Holidays

Wish List: Martha’s Cupboard seeks personal care items, baby clothes

•  Editor’s note: This month, the Herald is featuring a series of stories on the Holiday Wish Lists of Mid-Columbia nonprofits and how you can help. Nominate nonprofits by emailing news@tricityherald.com with attention to Holiday Wish List. Please include the name and mission of the nonprofit, contact information and a few specific needs. See more Wish List stories at www.tricityherald.com/wishlist .

Many people will toss items like shampoo, toilet paper and laundry detergent into their shopping cart without a second thought.

But for some struggling families whose budgets are beyond tight, those kinds of items can pose a dilemma.

“There are people who are having to make choices between buying these essentials and paying their rent, paying their electric bills,” said Holli Williams, director of Martha’s Cupboard, a Richland-based program that aims to help.

The group provides personal care items that aren’t covered by food stamps.

“(The help) gives them more room in their budget to be able to pull themselves up out of the negative situation they’re in financially and be working toward a healthier, better life,” Williams said.

This holiday season, Martha’s Cupboard is hoping for some help keeping its shelves stocked. It could use financial donations, along with toilet paper, clothes for babies up to 3 months and other infant items, new kitchen towels and potholders and men’s and women’s deodorant.

The group also needs travel-sized shampoo and other toiletries. “We’re running low on the travel-sized (items),” Williams said. “That would be just a huge thing — if people have those lying around. We all have those floating around our house.”

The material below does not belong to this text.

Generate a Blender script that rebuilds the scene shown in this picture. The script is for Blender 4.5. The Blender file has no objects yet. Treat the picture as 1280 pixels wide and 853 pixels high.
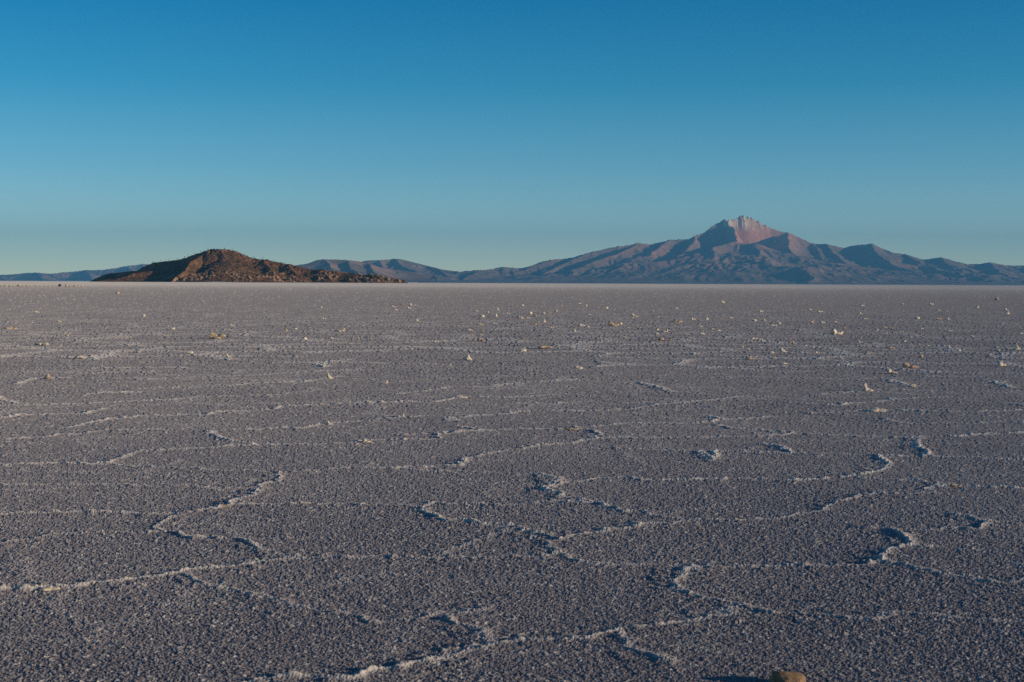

Martha’s Cupboard, based at Central United Protestant Church in Richland, was started more than a decade ago by Alan and Dee Barnett.

It’s helped thousands since then, including about 2,900 this year alone. The group connects to clients through referrals made by local agencies from the Benton-Franklin Health District and Tri-Cities Community Health to World Relief.

Its name is a nod to the Biblical figure Martha, who is depicted in Gospel accounts as opening her home to and serving Jesus and his disciples.

“When the Barnetts were trying to decide on a name, Dee thought of Martha and realized that she embodied what this fledgling organization was trying to do — provide the basic necessities for people in need,” Williams wrote in an email to the Herald.

The group runs on donations and volunteer help. Sondra Grumbein of Benton City, a board member, has been involved for several years.

She sees Martha’s Cupboard as filling a hole — providing practical help to meet a need in the community.

“To me, it’s an awesome ministry,” she said. “(The help) is so direct — right to where it needs to be.”

Donations to Martha’s Cupboard can be dropped off at Central United Protestant Church, 1124 Stevens Drive, Richland.